Terahertz-Light Driven Coupling of Antiferromagnetic Spins to Lattice

TL;DR

This paper demonstrates a highly efficient nonlinear mechanism where terahertz light pulses induce ultrafast coupling between spins and lattice vibrations in an antiferromagnet, revealing new potential for rapid spin control.

Contribution

It introduces a novel nonlinear spin-lattice coupling mechanism driven by terahertz pulses in antiferromagnets, enabling ultrafast spin manipulation using light.

Findings

Resonant interaction of THz pulses with magnonic states in CoF2

Excitation of Raman-active THz phonons

Ultrafast spin-lattice coupling enabled by light

Abstract

Understanding spin-lattice coupling represents a key challenge in modern condensed matter physics, with crucial importance and implications for ultrafast and 2D-magnetism.

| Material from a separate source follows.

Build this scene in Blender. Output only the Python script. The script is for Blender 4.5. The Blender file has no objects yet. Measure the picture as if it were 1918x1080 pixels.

The efficiency of angular momentum and energy transfer between spins and the lattice imposes fundamental speed limits on the ability to control spins in spintronics, magnonics and magnetic data storage. We report on an efficient nonlinear mechanism of spin-lattice coupling driven by THz light pulses. A nearly single-cycle THz pulse resonantly interacts with a coherent magnonic state in the antiferromagnet CoF2 and excites the Raman-active THz phonon. The results reveal the unique functionality of antiferromagnets allowing ultrafast spin-lattice coupling using light.